If the jury finds that T & E is not entitled to demand strict compliance, the alleged misrepresentations as to the factors affecting the purchase price will become material. The alleged misrepresentations constituted promises to perform acts in the future, such as deducting $42,000 from the purchase price because of the different engines and not charging for overtime usage. To be fraudulent, a promise to perform in the future must be made with a present intent not to perform. Cahaba Seafood, Inc. v. Central Bank of the South, 567 So. 2d 1304 (Ala.1990); Koch v. State Farm Fire & Cas. Co., 565 So. 2d 226 (Ala.1990); Trum v. Melvin Pierce Marine Coating, Inc., 562 So. 2d 235 (Ala.1990); H.C. Schmieding Produce Co. v. Cagle, 529 So. 2d 243 (Ala.1988); Farmers & Merchants Bank v. Climate Masters & Electrical Co., 514 So. 2d 1003 (Ala.1987); and Elrod v. Ford, 489 So. 2d 534 (Ala.1986). The evidence submitted by B.K.W., if believed by the jury, shows a pattern of initial promises coupled with later repudiations. That pattern, and T & E's denial of the promises, presents at least circumstantial evidence of intent not to perform.
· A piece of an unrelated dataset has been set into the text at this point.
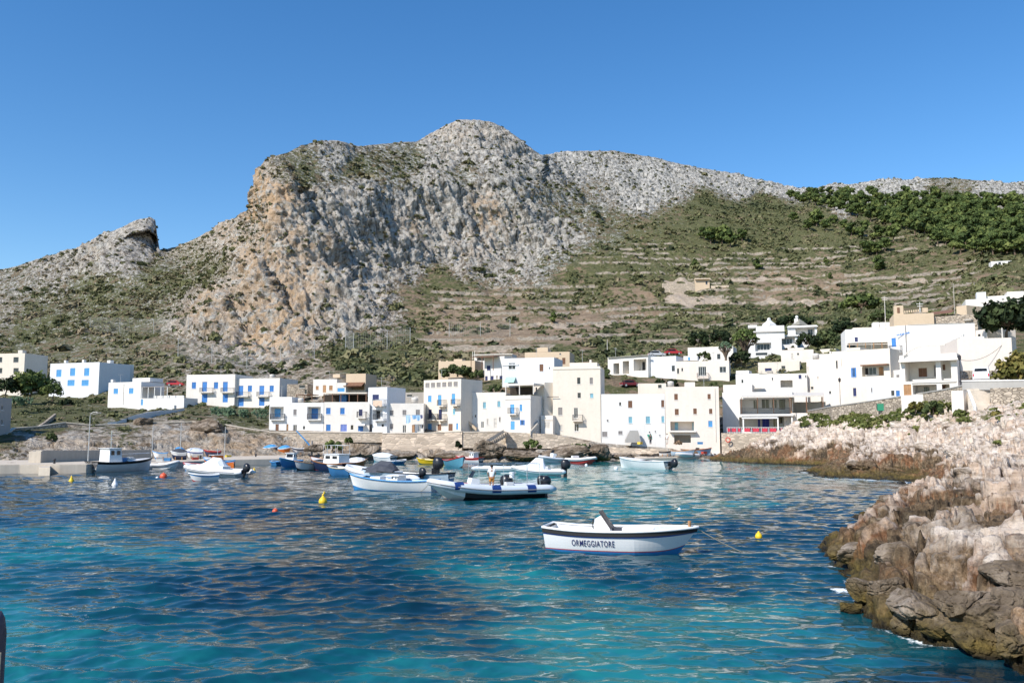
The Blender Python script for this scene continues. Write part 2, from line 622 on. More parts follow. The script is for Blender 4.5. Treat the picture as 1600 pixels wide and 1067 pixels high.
# what grows and lies where: (x, y, rock, green, soil, orange)
SPOT = np.array([
    (420, 300, 1, 0, 0, .9), (440, 350, 1, .1, 0, .5), (400, 330, 1, 0, 0, 1), (400, 420, 1, .1, 0, .6), (350, 480, 1, .15, 0, .5), (450, 480, 1, .1, 0, .6), (420, 520, 1, .1, 0, .9), (540, 500, 1, .1, 0, .2), (580, 470, 1, 0, 0, .2), (470, 430, 1, 0, 0, .5),
    (520, 330, 1, 0, 0, .1), (600, 320, 1, 0, 0, .1), (650, 350, 1, 0, 0, .3), (700, 330, 1, 0, 0, .1), (770, 330, 1, 0, 0, .5), (850, 370, 1, 0, 0, .1), (650, 390, 1, .1, 0, .1), (750, 395, 1, .1, 0, .2), (550, 400, .9, .2, 0, .1), (830, 400, .8, .3, 0, .1),
    (720, 210, 1, 0, 0, .2), (700, 240, .9, .1, 0, .1), (780, 240, .9, .1, 0, .1), (830, 285, .7, .3, 0, 0), (880, 260, .9, .2, 0, 0), (960, 275, 1, .1, 0, 0), (1000, 290, 1, .1, 0, 0), (1060, 275, 1, 0, 0, 0), (1150, 285, 1, 0, 0, 0),
    (1230, 298, 1, .1, 0, 0), (1330, 292, 1, .1, 0, 0), (1400, 292, 1, 0, 0, 0), (1560, 302, .9, .1, 0, 0), (1480, 284, .5, .5, 0, 0), (960, 240, .5, .4, 0, 0),
    (230, 360, 1, 0, 0, .1), (180, 375, .9, .2, 0, .1), (150, 395, .9, .2, 0, .2), (80, 425, .6, .45, 0, .1), (20, 440, .5, .5, 0, 0), (300, 390, .5, .6, 0, .2), (380, 350, .9, .2, 0, .3), (10, 480, .5, .5, 0, .1),
    (480, 262, .35, .75, 0, 0), (530, 240, .7, .4, 0, 0), (560, 262, .35, .75, 0, 0), (640, 250, .45, .7, 0, 0), (740, 275, .5, .55, 0, 0), (440, 270, .5, .6, 0, .2), (620, 275, .5, .6, 0, 0), (800, 300, .6, .4, 0, 0),
    (900, 330, .45, .6, 0, 0), (930, 290, .5, .5, 0, 0), (960, 350, .4, .6, 0, 0), (1000, 370, .3, .7, .1, 0), (870, 300, .5, .6, 0, 0),
    (250, 440, .36, .8, .1, 0), (150, 460, .36, .8, .1, 0), (60, 500, .34, .8, .15, 0), (200, 500, .36, .75, .15, 0), (320, 420, .42, .7, .1, .1), (100, 540, .38, .65, .25, .1), (230, 560, .4, .55, .35, .2), (20, 560, .36, .6, .2, 0), (330, 575, .5, .5, .3, .2), (400, 575, .5, .5, .2, .1),
    (1100, 330, .02, 1, .05, 0), (1000, 420, .1, .85, .15, 0), (950, 430, .1, .85, .2, 0), (1150, 360, .02, 1, .05, 0), (1200, 330, .02, 1, .0, 0), (1250, 360, 0, 1, .05, 0), (1350, 370, 0, .9, .2, .1), (1400, 420, 0, .75, .4, .1), (1200, 400, .02, .9, .25, 0), (1050, 380, .1, .85, .2, 0), (1100, 420, .05, .8, .3, 0),
    (1500, 340, 0, 1, 0, 0), (1550, 400, 0, 1, .1, 0), (1500, 440, 0, .6, .4, 0), (1300, 440, .02, .55, .6, .2), (1200, 445, .02, .6, .6, .1), (1250, 480, .02, .7, .45, .1), (1350, 480, 0, .9, .1, 0), (1450, 480, 0, .6, .3, 0), (1550, 450, .1, .6, .4, 0),
    (1100, 500, .02, .75, .4, 0), (1000, 470, .05, .6, .6, 0), (900, 450, .05, .75, .35, 0), (800, 470, .05, .6, .6, .1), (700, 450, .1, .75, .35, 0), (650, 470, .1, .6, .5, .1), (700, 500, .05, .5, .75, .2), (800, 520, .02, .4, .9, .15), (900, 510, .02, .4, .9, .1), (1000, 530, .02, .7, .5, 0), (950, 545, 0, .75, .4, 0),
    (620, 580, .1, .95, .1, 0), (560, 560, .15, .85, .2, 0), (680, 560, .05, .85, .3, 0), (750, 545, .02, .6, .7, .1), (500, 580, .5, .4, .3, .3), (600, 600, .5, .5, .3, .3), (850, 550, 0, .8, .3, 0), (1200, 530, 0, 1, .1, 0), (1300, 520, 0, 1, 0, 0), (860, 420, .5, .6, .2, 0), (780, 430, .6, .5, .2, .1),
    (100, 650, .2, .8, .2, .1), (300, 650, .3, .6, .3, .2), (60, 640, .1, 1, .1, 0), (390, 650, .3, .8, .2, .2), (100, 690, .85, .3, .3, .3), (300, 690, 1, .1, .2, .5), (400, 700, .9, .1, .3, .6), (500, 690, .7, .2, .4, .4), (650, 690, .9, .05, .3, .3), (800, 695, .9, .2, .3, .3), (900, 700, .9, .2, .2, .2), (1050, 705, .7, 0, .6, .2), (200, 610, .3, .7, .3, .1),
], float)


def spotfield(qx, qy):
    num = np.zeros(qx.shape + (4,))
    den = np.zeros(qx.shape)
    wx = vnoise(np.stack([qx / 40, qy / 40, 0 * qx], -1), 5) * 16
    wy = vnoise(np.stack([qx / 40, qy / 40, 0 * qx], -1), 9) * 12
    for s in SPOT:
        w = 1.0 / ((((qx + wx - s[0]) / 1.25) ** 2 + (qy + wy - s[1]) ** 2) + 60.0) ** 1.7
        num += w[..., None] * s[2:]
        den += w
    return num / den[..., None]


FLD = spotfield(QX, QY)
rock, green, soil, orng = [FLD[..., k] for k in range(4)]


def grid_normals(G):
    du = np.gradient(G, axis=1)
    dv = np.gradient(G, axis=0)
    n = np.cross(du, dv)
    n /= np.linalg.norm(n, axis=-1, keepdims=True) + 1e-9
    return n


NRM = grid_normals(HG)
NRM = np.where((NRM[..., 1:2] > 0.3) & (NRM[..., 2:3] < 0), -NRM, NRM)
near = sstep(EDGE[2] - 2, EDGE[3] + 10, vi)            # 0 at the harbour, 1 on the hill
shorezone = sstep(1, 8, vi) * (1 - sstep(EDGE[2] - 16, EDGE[2] - 3, vi))
hill = sstep(EDGE[4] - 10, EDGE[5], vi)
rough = sstep(0.35, 0.8, rock)
big = fbm(HG / 30.0, 3, 3)
pw = HG.copy()
pw[..., 2] *= 0.55
f1, f2, cid = worley(pw / 13.0 + 0.35 * vnoise(HG / 6.0, 8)[..., None], 4)
g1, g2, gid = worley(pw / 4.2 + 0.4 * vnoise(HG / 3.0, 12)[..., None], 6)
blocks = (cid - 0.5) * 2.0 * sstep(0.0, 0.12, f2 - f1) - 1.2 * (1 - sstep(0.0, 0.14, f2 - f1))
blocks2 = (gid - 0.5) * 1.6 - 1.0 * (1 - sstep(0.0, 0.16, g2 - g1))
med = fbm(HG / 9.0, 4, 21, 0.55)
rid = fbm(np.stack([HG[..., 0] / 5.0, HG[..., 1] / 5.0, HG[..., 2] / 11.0], -1), 3, 31, 0.55, True)
crest = 1 - 0.75 * np.exp(-((vi - EDGE[-2]) / 7.0) ** 2)
crest = crest * (1 - 0.6 * sstep(150, 190, QX) * (1 - sstep(246, 262, QX)) * sstep(EDGE[6], EDGE[7], vi))
damp = hill * (0.2 + 0.8 * rough) * crest
flut = fbm(np.stack([(HG[..., 0] + 0.45 * HG[..., 2]) / 2.6, HG[..., 1] / 2.6, HG[..., 2] / 7.5], -1) + 0.25 * med[..., None], 4, 131, 0.62, True)
flut2 = fbm(np.stack([(HG[..., 0] + 0.3 * HG[..., 2]) / 8.0, HG[..., 1] / 8.0, HG[..., 2] / 34.0], -1) + 0.3 * med[..., None], 3, 135, 0.5, True)
pit = fbm(np.stack([HG[..., 0] / 3.4, HG[..., 1] / 3.4, HG[..., 2] / 3.0], -1), 3, 141, 0.6)
amp_n = damp * (4.2 * big + 0.55 * blocks + 0.30 * blocks2 + 2.4 * med + 0.9 * rid + 1.5 * flut + 2.4 * flut2 + 1.0 * np.minimum(pit, 0.15))
soft = hill * (1 - rough) * (1.5 * big + 0.7 * med) * crest
lowz = shorezone * (0.35 * blocks + 0.35 * blocks2 + 0.5 * med + 0.3 * rid) + sstep(EDGE[2], EDGE[2] + 8, vi) * (1 - hill) * (0.5 * med + 0.4 * rough * blocks2)
# two long gullies and ribs in the crags, following the slope
HN = HG + NRM * np.where(NRM[..., 2:3] >= -0.2, 1, -1) * (amp_n + soft + lowz)[..., None]
# dry-stone terraces on the farmed slope
tz = sstep(600, 690, QX) * (1 - sstep(1490, 1580, QX)) * sstep(EDGE[4] - 4, EDGE[4] + 16, vi) * (1 - sstep(EDGE[6] + 10, EDGE[6] + 60, vi)) * (1 - sstep(.35, .6, rock))
step = 4.6
ph = HN[..., 2] / step + 0.35 * vnoise(np.stack([HN[..., 0] / 60, HN[..., 1] / 90, 0 * HN[..., 0]], -1), 41)
fr = ph - np.floor(ph)
wall_n = sstep(-0.3, 0.15, vnoise(np.stack([HN[..., 0] / 26, np.floor(ph), 0 * ph], -1), 43))
HN[..., 2] += tz * wall_n * step * 0.36 * (sstep(0.80, 0.97, fr) - fr)
twall = tz * wall_n * sstep(0.78, 0.90, fr) * (1 - sstep(0.96, 1.0, fr)) * sstep(-0.8, 0.15, fbm(HN / 5.0, 3, 45))
HN[:EDGE[1] + 1, :, 2] -= 0.0
HQX, HQY = unproj(HN)
_sw = vnoise(np.stack([HQX / 14, HQY / 9, 0 * HQX], -1), 47) * 4
scar = np.zeros_like(HQX)
for cx_, cy_, ax_, ay_ in ((1090, 471, 56, 8), (1065, 465, 30, 5), (1212, 473, 32, 6), (1255, 476, 28, 6), (1060, 440, 28, 3.5), (1150, 440, 30, 2.5), (1210, 436, 70, 2), (1440, 440, 60, 2.5), (760, 545, 60, 4), (880, 507, 90, 3)):
    scar = np.maximum(scar, np.exp(-(((HQX - cx_) / ax_) ** 2 + ((HQY + _sw - cy_) / ay_) ** 2) ** 2))
hills_attrs = dict(scar=scar, rock=rock, green=green, soil=soil, orange=orng, wallm=twall, shorem=shorezone)


def mat_hills():
    b = NB("hillside")
    g = b.n("ShaderNodeNewGeometry").outputs["Position"]
    r, gr, so_, og, tw = [b.attr(k) for k in ("rock", "green", "soil", "orange", "wallm")]
    n_big = b.noise(g, 0.05, 4, 0.6)
    n_mid = b.noise(g, 0.22, 5, 0.65)
    n_fine = b.noise(g, 0.9, 4, 0.7)
    mp = b.n("ShaderNodeMapping")
    mp.inputs["Scale"].default_value = (1, 1, 0.35)
    mp.inputs["Rotation"].default_value = (0.0, 0.35, 0.0)
    b.l(g, mp.inputs["Vector"])
    strk = b.noise(mp.outputs[0], 0.42, 6, 0.76)
    rockc = b.ramp(strk, [(0.35, (0.055, 0.055, 0.048)), (0.44, (0.19, 0.185, 0.165)), (0.51, (0.40, 0.385, 0.35)), (0.65, (0.60, 0.58, 0.53))])  # grey streaks; the darkest stops paint the shade of small pits
    ochre = b.ramp(n_fine, [(0.3, (0.42, 0.27, 0.15)), (0.7, (0.60, 0.43, 0.27))])
    of = b.math('MULTIPLY', b.math('MULTIPLY', og, 1.5, True), b.ramp(n_mid, [(0.40, 0.0), (0.55, 1.0)]))
    rockc = b.mix(b.math('MULTIPLY', of, 0.85), rockc, ochre)
    sh_ = b.attr('shorem')
    rockc = b.mix(b.math('MULTIPLY', sh_, 0.75), rockc, b.mix(0.6, b.ramp(n_fine, [(0.3, (0.22, 0.15, 0.09)), (0.5, (0.44, 0.33, 0.22)), (0.7, (0.58, 0.47, 0.35))]), rockc, 'MIX'))
    soilc = b.ramp(n_mid, [(0.3, (0.20, 0.145, 0.095)), (0.5, (0.30, 0.225, 0.155)), (0.7, (0.40, 0.31, 0.22))])
    scrub = b.ramp(n_fine, [(0.3, (0.060, 0.070, 0.029)), (0.5, (0.118, 0.123, 0.055)), (0.7, (0.205, 0.182, 0.106))])
    dry = b.ramp(n_fine, [(0.3, (0.12, 0.095, 0.06)), (0.7, (0.24, 0.19, 0.125))])
    gsel = b.math('ADD', gr, b.math('MULTIPLY', b.math('SUBTRACT', n_mid, 0.5), 2.6))
    col = b.mix(b.ramp(gsel, [(0.38, 0.0), (0.62, 1.0)]), dry, scrub)
    ssel = b.math('ADD', so_, b.math('MULTIPLY', b.math('SUBTRACT', n_mid, 0.52), -2.4))
    col = b.mix(b.ramp(ssel, [(0.45, 0.0), (0.62, 1.0)]), col, soilc)
    rsel = b.math('ADD', r, b.math('MULTIPLY', b.math('SUBTRACT', n_fine, 0.5), 1.5))
    rsel = b.math('ADD', rsel, b.math('MULTIPLY', b.math('SUBTRACT', n_mid, 0.5), 1.1))
    col = b.mix(b.ramp(rsel, [(0.44, 0.0), (0.56, 1.0)]), col, rockc)
    sc_ = b.math('ADD', b.attr('scar'), b.math('MULTIPLY', b.math('SUBTRACT', n_fine, 0.5), 0.6))
    col = b.mix(b.ramp(sc_, [(0.4, 0.0), (0.6, 1.0)]), col, b.ramp(n_fine, [(0.3, (0.36, 0.28, 0.20)), (0.7, (0.58, 0.49, 0.39))]))
    stone = b.ramp(n_fine, [(0.3, (0.22, 0.185, 0.14)), (0.7, (0.46, 0.40, 0.32))])
    col = b.mix(b.ramp(tw, [(0.35, 0.0), (0.6, 1.0)]), col, stone)
    nz = b.bump(n_fine, 0.9, 1.0, b.bump(strk, 0.7, 2.0))
    return b.done(col, 0.95, nz, 0.08)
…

Furthermore, there was direct evidence that, at the time it wrote a letter to B.K.W. representing that it would not require overtime payments if B.K.W. purchased the equipment, T & E intended to demand such payments. Thus, the evidence is sufficient to present a jury question on the fraud claim. Accordingly, the trial court's summary judgment against B.K.W.'s claim of fraud must also be reversed.

The judgment is reversed as to both the contract claim and the fraud claim, and the cause is remanded.

REVERSED AND REMANDED.

HORNSBY, C.J., and ADAMS, STEAGALL and INGRAM, JJ., concur.